RALEIGH, N.C..—North Carolina legislators appeared headed toward a bipartisan consensus that it may be time to junk the zero-tolerance policies against weapons and student violence that mushroomed after the Columbine school slayings in 1999.
The state Senate voted 50-0 on Wednesday to approve revamping laws on student discipline, including an end to automatic suspensions for students who even appeared they could threaten or hurt others.
If the bill is approved by the House and signed into law, administrators will have greater leeway in deciding what justifies suspending a child from school starting with the coming school year in August.
Expelling or suspending a student for more than 10 days would be limited to serious violations that threaten safety or seriously disrupt the educational environment. Federal law continues to require that students in possession of a firearm or destructive device on school property must be suspended for a year.
The legislation, which tries to standardize when and why schools should suspend students for other reasons, came because officials recognized that students too-often or too-long suspended eventually drop out, said bill sponsor Sen. Jean Preston, R-Carteret.
“This sort of gives us a little more common sense in determining what is serious and needs (a child) to be expelled and what is not,” the former schoolteacher said.
Zero-tolerance policies have led to off-campus suspensions for students packing a potential weapon and bad intent, but also created criticism for automatically punishing good kids who might be guilty of no more than an oversight.

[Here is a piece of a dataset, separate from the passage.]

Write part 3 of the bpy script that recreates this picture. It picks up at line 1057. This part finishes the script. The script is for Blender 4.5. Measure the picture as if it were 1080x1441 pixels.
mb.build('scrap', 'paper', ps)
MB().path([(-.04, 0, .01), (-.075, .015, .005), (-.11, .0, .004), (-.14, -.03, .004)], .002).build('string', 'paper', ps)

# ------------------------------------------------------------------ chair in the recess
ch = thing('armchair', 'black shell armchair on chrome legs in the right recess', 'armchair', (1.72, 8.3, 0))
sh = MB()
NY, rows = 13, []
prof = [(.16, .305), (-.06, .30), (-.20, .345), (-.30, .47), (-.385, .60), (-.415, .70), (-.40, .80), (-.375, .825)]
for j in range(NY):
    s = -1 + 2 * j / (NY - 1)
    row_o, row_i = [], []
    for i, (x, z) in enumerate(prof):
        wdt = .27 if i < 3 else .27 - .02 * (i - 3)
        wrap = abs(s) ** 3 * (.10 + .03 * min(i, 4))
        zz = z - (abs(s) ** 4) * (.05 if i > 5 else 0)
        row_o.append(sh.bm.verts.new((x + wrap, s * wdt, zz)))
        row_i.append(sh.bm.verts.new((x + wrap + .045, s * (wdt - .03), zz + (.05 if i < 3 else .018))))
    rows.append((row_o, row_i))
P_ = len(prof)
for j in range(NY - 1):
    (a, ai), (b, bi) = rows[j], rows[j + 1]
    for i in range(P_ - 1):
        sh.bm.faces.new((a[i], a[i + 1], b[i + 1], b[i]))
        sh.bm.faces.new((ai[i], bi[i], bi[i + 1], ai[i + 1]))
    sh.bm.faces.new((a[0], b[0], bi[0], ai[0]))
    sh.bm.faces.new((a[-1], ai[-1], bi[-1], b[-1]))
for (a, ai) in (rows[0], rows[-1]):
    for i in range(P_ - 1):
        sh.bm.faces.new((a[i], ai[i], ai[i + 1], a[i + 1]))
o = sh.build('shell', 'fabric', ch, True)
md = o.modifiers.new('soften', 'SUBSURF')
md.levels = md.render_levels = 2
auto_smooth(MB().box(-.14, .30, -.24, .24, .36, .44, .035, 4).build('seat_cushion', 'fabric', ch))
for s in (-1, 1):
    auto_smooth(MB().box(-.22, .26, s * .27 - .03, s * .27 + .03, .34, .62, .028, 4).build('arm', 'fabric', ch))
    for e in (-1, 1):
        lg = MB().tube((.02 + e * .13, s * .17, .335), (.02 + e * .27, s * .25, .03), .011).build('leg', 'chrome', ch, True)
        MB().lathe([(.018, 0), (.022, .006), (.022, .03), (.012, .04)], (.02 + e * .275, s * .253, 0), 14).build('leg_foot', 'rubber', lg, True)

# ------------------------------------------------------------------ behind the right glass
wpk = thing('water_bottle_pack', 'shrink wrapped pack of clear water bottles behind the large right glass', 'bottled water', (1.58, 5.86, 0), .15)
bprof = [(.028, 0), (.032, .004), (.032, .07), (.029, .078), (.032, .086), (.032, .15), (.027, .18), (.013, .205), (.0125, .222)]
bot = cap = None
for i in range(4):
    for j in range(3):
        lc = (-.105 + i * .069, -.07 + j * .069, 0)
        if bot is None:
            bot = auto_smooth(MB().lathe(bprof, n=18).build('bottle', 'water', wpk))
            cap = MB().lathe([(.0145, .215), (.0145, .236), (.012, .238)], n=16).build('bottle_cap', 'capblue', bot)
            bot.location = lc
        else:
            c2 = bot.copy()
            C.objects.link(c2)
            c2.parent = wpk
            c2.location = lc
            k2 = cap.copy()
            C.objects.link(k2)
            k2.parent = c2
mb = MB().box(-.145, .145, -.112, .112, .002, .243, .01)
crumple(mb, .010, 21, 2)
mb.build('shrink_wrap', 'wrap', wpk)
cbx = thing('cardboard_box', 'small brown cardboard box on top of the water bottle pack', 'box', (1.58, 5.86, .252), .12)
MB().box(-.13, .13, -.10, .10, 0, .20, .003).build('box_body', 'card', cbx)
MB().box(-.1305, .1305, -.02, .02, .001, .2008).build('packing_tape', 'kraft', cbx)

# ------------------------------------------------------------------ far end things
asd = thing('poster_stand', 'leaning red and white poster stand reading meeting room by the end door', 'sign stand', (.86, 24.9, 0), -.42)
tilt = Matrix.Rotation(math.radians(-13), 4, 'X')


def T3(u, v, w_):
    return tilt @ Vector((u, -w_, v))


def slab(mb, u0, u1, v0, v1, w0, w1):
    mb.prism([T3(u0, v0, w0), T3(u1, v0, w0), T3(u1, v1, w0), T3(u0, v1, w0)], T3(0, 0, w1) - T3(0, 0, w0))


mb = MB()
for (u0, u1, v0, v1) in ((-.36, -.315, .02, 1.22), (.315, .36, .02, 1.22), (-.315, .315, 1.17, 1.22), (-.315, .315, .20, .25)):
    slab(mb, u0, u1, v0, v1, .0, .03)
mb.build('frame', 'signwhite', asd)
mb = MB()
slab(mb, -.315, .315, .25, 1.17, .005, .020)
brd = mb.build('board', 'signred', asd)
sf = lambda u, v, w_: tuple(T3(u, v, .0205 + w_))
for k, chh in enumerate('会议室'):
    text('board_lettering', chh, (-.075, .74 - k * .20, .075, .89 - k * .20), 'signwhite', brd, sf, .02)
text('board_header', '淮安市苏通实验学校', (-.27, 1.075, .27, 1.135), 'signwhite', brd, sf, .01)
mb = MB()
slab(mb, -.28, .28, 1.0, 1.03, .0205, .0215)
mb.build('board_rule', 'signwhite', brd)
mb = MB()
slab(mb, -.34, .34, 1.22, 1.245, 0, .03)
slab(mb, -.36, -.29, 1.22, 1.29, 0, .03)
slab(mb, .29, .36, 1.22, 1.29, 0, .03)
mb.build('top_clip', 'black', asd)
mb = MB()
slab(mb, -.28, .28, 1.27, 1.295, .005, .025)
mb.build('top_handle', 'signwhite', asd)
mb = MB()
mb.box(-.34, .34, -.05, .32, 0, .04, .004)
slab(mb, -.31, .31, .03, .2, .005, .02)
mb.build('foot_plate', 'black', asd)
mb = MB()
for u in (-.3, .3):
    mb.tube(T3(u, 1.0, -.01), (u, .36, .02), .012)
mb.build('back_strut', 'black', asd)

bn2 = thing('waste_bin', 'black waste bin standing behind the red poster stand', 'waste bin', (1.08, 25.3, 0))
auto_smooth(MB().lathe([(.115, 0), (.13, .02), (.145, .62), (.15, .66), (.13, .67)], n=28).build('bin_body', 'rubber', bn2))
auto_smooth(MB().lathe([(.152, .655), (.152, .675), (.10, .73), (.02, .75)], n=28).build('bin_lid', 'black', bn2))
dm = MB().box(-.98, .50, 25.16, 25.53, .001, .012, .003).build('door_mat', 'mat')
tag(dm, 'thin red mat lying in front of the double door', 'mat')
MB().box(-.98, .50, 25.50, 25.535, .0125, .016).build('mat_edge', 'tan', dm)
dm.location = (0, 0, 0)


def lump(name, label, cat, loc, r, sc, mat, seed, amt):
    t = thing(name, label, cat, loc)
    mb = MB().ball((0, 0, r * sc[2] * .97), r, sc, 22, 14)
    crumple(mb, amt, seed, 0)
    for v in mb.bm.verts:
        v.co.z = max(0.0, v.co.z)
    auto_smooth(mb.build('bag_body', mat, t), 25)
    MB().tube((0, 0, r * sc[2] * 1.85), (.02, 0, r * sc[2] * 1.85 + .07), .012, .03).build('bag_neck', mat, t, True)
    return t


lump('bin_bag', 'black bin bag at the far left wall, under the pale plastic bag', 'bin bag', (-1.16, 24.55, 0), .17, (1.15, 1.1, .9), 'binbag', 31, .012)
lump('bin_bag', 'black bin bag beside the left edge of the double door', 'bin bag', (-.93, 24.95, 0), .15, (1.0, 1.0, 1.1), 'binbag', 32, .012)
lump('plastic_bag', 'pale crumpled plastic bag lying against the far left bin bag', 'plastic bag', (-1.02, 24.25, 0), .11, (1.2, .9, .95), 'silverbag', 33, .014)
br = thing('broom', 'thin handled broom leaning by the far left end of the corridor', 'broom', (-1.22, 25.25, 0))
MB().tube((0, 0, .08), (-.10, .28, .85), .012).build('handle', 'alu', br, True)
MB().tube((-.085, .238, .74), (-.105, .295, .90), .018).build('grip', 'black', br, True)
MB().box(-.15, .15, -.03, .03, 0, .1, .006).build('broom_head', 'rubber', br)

In January, an Oklahoma City first-grader was told that because of his school district’s zero-tolerance policy he would get an in-school suspension after gesturing with his fingers as if he was shooting a gun.
A 10-year-old student in Hilton Head, S.C., was suspended for at least two days in 2008 after his pencil sharpener broke and a teacher found the small razor blade inside it. A police report said it was obvious the metal piece came from a child’s plastic pencil sharpener, and the boy had a pencil that looked recently sharpened.
Colorado lawmakers changed the state’s “zero tolerance” law in 2009 after a 17-year-old drill team commander was suspended for having practice rifles in her vehicle. That spared a Grand Junction kindergartner from expulsion after elementary school officials determined the boy brought his toy gun to school to show friends his new plaything.
North Carolina’s largest school system in Wake County is in the process of dismantling its no-tolerance policy for its 143,000 students.
State schools superintendent June Atkinson said Wednesday the automatic punishments for children who by nature make mistakes no longer make sense.
“When you have a zero-tolerance policy, a first-grader who accidently leaves a toy pistol in his book bag can get the same punishment as a child who brings a gun to school with the intention of doing harm,” she said. “What the student does wrong should determine the consequence and zero-tolerance policies do not give that flexibility to people who have to discipline children.”
Even without the law, suspensions have been decreasing.
Short-term suspensions fell 5.5 percent from 2008-09 to 277,206 in 2009-10, the state Department of Public Instruction said. Long-term suspensions over the same period dropped 6.2 percent to 3,368.
North Carolina ranks third nationally in the rate of short-term school suspensions of up to 10 days out of school behind South Carolina and Delaware, according to The National Center for Education Statistics.
The new school discipline laws also would:
— allow suspensions for off-campus conduct only if it’s expected to have a direct and immediate impact on school operation or safety.
— limit suspensions for truancy and tardiness to no more than two days.
— allow superintendents and principals to consider the student’s intent, disciplinary and academic history, and other factors when considering long-term suspension.